A simple search of the word "Chicago" yielded 4,699 images. The archive is full of images of the South Side, ranging from a picture of a mob stoning a black man to death in Bronzeville to a mundane scene of people leaving Pilgrim Baptist Church on Easter Sunday.

The most shocking images come from “The Negro in Chicago: A Study of Race Relations and a Race Riot,” the University of Chicago report that came out after 38 people died and 537 people were injured in a race riot in 1919 sparked by the drowning of a black boy at 29th Street Beach.


This image of a mob precedes images of a black man being stoned to death in a book about the 1919 race riots in Chicago.

It’s shocking to see the images of homes in Bronzeville that were bombed, and black families buying food under the “protection” of police and armed militias.

But there are also images of black and white schoolchildren working together the same year of the race riots, cleaning up areas of Bronzeville.


Black and white schoolchildren during a cleanup campaign in Bronzeville the same year the city erupted in race riots

So many of the images of Chicago are mundane, but they also depict part of the largely forgotten daily routine of living on the South Side, particularly for blacks who had no other choice.


People leave Pilgrim Baptist Church on Easter Sunday in this undated photo.

The accomplishments that came blazing out of Bronzeville’s forced cohabitation of rich and poor are itemized in a 1925 “Souvenir of Negro Progress.”


Dentist C. Jesse Davis is show in a pamphlet on the accomplishments of people living in Bronzeville.

The progressiveness of the South Side music scene can be seen in candid shots from Gerri’s Palm Tavern.

Customers at the long-gone Gerri's Palm Tavern in Bronzeville

The exploitative path taken to black progress is given equal billing in the archive, with images like one of musician Arnold “Doc” Wiley performing in blackface before he became a Communist and got involved in civil rights causes.


Arnold "Doc" Wiley performs in blackface with pianist Joe Simms.

There are scores of images for fans of the 1893 World’s Columbian Exposition, including stereoscopic vistas of seemingly every building from the fair.

 

And Pullman has plenty of mentions, particularly pictures of train cars and menus from the Pullman railroad but also postcards of some of the neighborhood landmarks.

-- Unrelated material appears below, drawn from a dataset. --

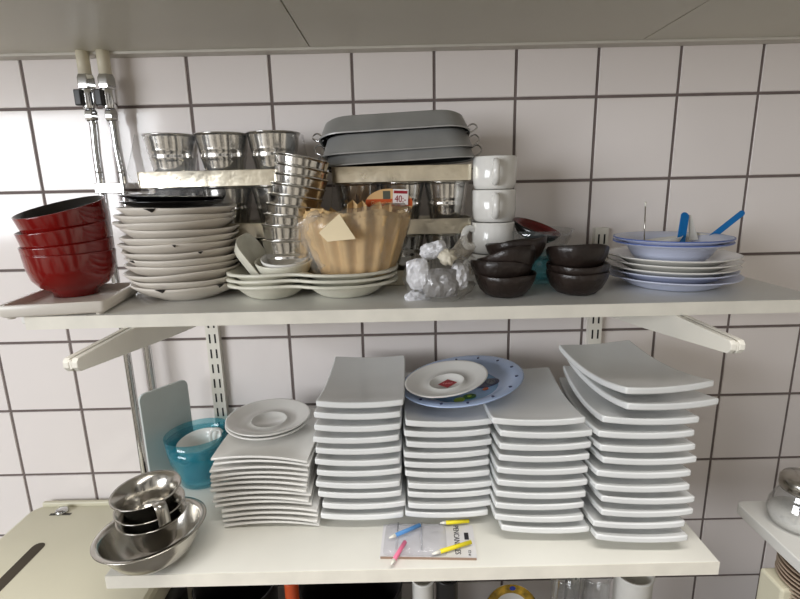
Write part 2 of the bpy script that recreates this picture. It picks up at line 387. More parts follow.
b = MB(); b.box((-.027, -.014, -.009), (.027, -.0105, .009)); b.box((-.027, .0105, -.009), (.027, .033, .009)); b.box((-.0275, -.012, -.008), (-.0245, .012, .008)); b.box((.0245, -.012, -.008), (.0275, .012, .008))
o = b.build('pipe_clamp', M['chrome'], loc=((xa + xb) / 2, -.034, zc), bevel=.0015, smooth=False); tag(o, 'chrome rectangular clamp holding both water pipes to the wall', 'pipe clamp')
# ------------------------------------------------------------------ cream box, lower left
zt = -.365
r = empty('towel_dispenser', (-.69, -.17, zt - .315)); tag(r, 'cream metal dispenser box with a slot and a lock, lower left corner', 'dispenser')
b = MB(); hw, hd = .188, .162
rings = []
for z, k in ((0, 0), (.305, 0), (.312, .003), (.315, .010)): rings.append([(x, y, z) for x, y in rrect(2 * hw - 2 * k, 2 * hd - 2 * k, .03, 6)])
loft(b, rings); b.build('body', M['creambox'], r, smooth=False)
s0 = PZ(38, 547, zt) - r.location; s1 = PZ(-8, 600, zt) - r.location
b = MB(); poly = []
for k in range(9): a = R(-0 + 180 * k / 8); poly.append((s0.x + .0115 * math.cos(a), s0.y + .0115 * math.sin(a)))
poly += [(s0.x - .0115, -hd + .02), (s0.x + .0115, -hd + .02)]
b.prism(poly, .0006, 0, (0, 0, .3149)); b.build('slot', mat('dark_slot', (70, 62, 50), .8), r, smooth=False)
kl = PZ(62, 512, zt) - r.location
b = MB(); b.lathe([(0, 0), (.013, 0), (.013, .004), (.010, .008), (0, .009)], 20); b.build('lock', M['chrome'], r, loc=(kl.x, kl.y, .315))
b = MB(); b.box((-.022, -.003, 0), (.022, .003, .001)); b.build('lock_plate', M['seam'], r, loc=(kl.x + .002, kl.y - .008, .3148), smooth=False)
b = MB(); b.box((-hw + .02, hd - .012, 0), (hw - .02, hd - .002, .014)); b.build('hinge_strip', M['creambox'], r, loc=(0, 0, .31), bevel=.003, smooth=False)

# ------------------------------------------------------------------ upper shelf, left: tray and red bowls
zt_ = ZU + .02
a0 = PZ(-6, 307, zt_); a1 = PZ(104, 301, zt_); a2 = PZ(133, 287, zt_)
ang = math.atan2(a1.y - a0.y, a1.x - a0.x)
wd = (a1 - a0).length; dp = .15
cen = a1 + Vector((math.cos(ang) * -wd / 2, math.sin(ang) * -wd / 2, 0)) + Vector((-math.sin(ang), math.cos(ang), 0)) * dp / 2
tr = empty('serving_tray', (cen.x, cen.y, ZU), (0, 0, ang)); tag(tr, 'white rectangular tray under the red bowls, overhanging the upper shelf end', 'tray')
b = MB()
loft(b, [[(x, y, z) for x, y in rrect(wd - 2 * k, dp - 2 * k, .006, 3)] for z, k in ((.003, .004), (.006, .001), (.018, 0), (.02, .001), (.02, .006), (.011, .009))], cap1=True)
b.build('tray_body', M['ivory'], tr, ang=50)
for sx_ in (-1, 1):
    for sy_ in (-1, 1):
        lathe('foot', [(0, 0), (.005, 0), (.006, .003), (.006, .004), (0, .004)], M['ivory'], tr, 12, loc=(sx_ * (wd / 2 - .012), sy_ * (dp / 2 - .012), 0))
rb_h = .068
prof = [(0, .003), (.031, .003), (.032, 0), (.0345, 0), (.0355, .008), (.052, .016), (.062, .028), (.0672, .045), (.0697, .0665), (.0697, .068), (.0682, .068), (.0655, .045), (.060, .030), (.049, .0195), (.03, .0125), (0, .0115)]
mis = [0] * 10 + [1] * 5; prof = [(r_ * .895, z) for r_, z in prof]
redc = [(71, 257, 1), (67, 241.5, 3.2), (63, 225.5, 5.4), (59.5, 206.5, 7.6)]
r0 = None
for i, (u, v, t) in enumerate(redc):
    n = 3 - i
    lab = 'red lacquer bowl, black inside, ' + where(n, 4) + ' of those on the white tray'
    if r0 is None: r0 = lathe('lacquer_bowl', prof, [M['red'], M['blacklacq']], seg=64, mis=mis); o = r0; tag(o, lab, 'bowl', 'red lacquer bowls on the tray')
    else: o = dup(r0, (0, 0, 0), label=lab)
    c = PY(u, v, -.205)
    if i == 0: o.location = (c.x, c.y, ZU + .0115); zb0 = o.location.z
    else: rimplace(o, rb_h, c, (R((0, 3, 6, 12)[i]), -R(t), 0))
# ------------------------------------------------------------------ stack of irregular white plates
c0 = PZ(176, 303, ZU); pc = Vector((c0.x, c0.y + .055, ZU))
pprof = [(0, .003), (.045, .003), (.047, 0), (.051, .001), (.056, .004), (.078, .013), (.0905, .0225), (.094, .026), (.0935, .0275), (.091, .027), (.076, .0175), (.054, .0085), (.03, .007), (0, .007)]
def wav(ph, amp):
    def f(th, r_, z, j):
        k = max(0, (r_ - .055) / .04)
        return 1 + .012 * k * math.sin(3 * th + ph), amp * k * (math.sin(2 * th + ph) + .6 * math.sin(5 * th + 2 * ph))
    return f
pprof = [(r_ * .93, z * .96) for r_, z in pprof]
protos = [lathe('irregular_plate', pprof, M['ivory'], seg=64, rf=wav(ph, am)) for ph, am in ((0, .0009), (1.7, .0012), (3.9, .001), (5.1, .0008))]
N = 12; chips = {11: [(-4, 18), (52, 12)], 7: [(-32, 9)], 6: [(38, 7)], 5: [(18, 5)], 0: [(-2, 20)]}
used = [False] * 4; stack_ = []
for i in range(N):
    n = N - 1 - i; k = i % 4
    lab = 'white irregular-edged shallow plate, ' + where(n, N) + ' of the stack beside the red bowls'
    loc = (pc.x + .0035 * math.sin(i * 1.9) - .0006 * i, pc.y + .003 * math.cos(i * 2.3), ZU + i * .0107); rot = (R(random.uniform(-.6, .6)), R(random.uniform(-.8, .8) - (1.0 if i in (2, 3, 4) else 0)), random.uniform(-.3, .3))
    if not used[k]: o = protos[k]; used[k] = True; o.location = loc; o.rotation_euler = rot; tag(o, lab, 'plate', 'irregular white plates')
    else: o = dup(protos[k], loc, rot, lab)
    stack_.append((o, n, rot))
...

Stereoscopic images of cattle at the now closed Union Stock Yards and butchered hogs at Armour & Company meatpacking are also included.

This is not to say that other parts of the city don’t show up in the archive. There are collections of menus from the city’s fanciest hotels, and rafts of images of historic buildings, both still standing and long gone.

But it’s the South Side, and in particular Bronzeville, whose history seems to have found a home in the New York Public Library, and thankfully is again easily available to Chicagoans.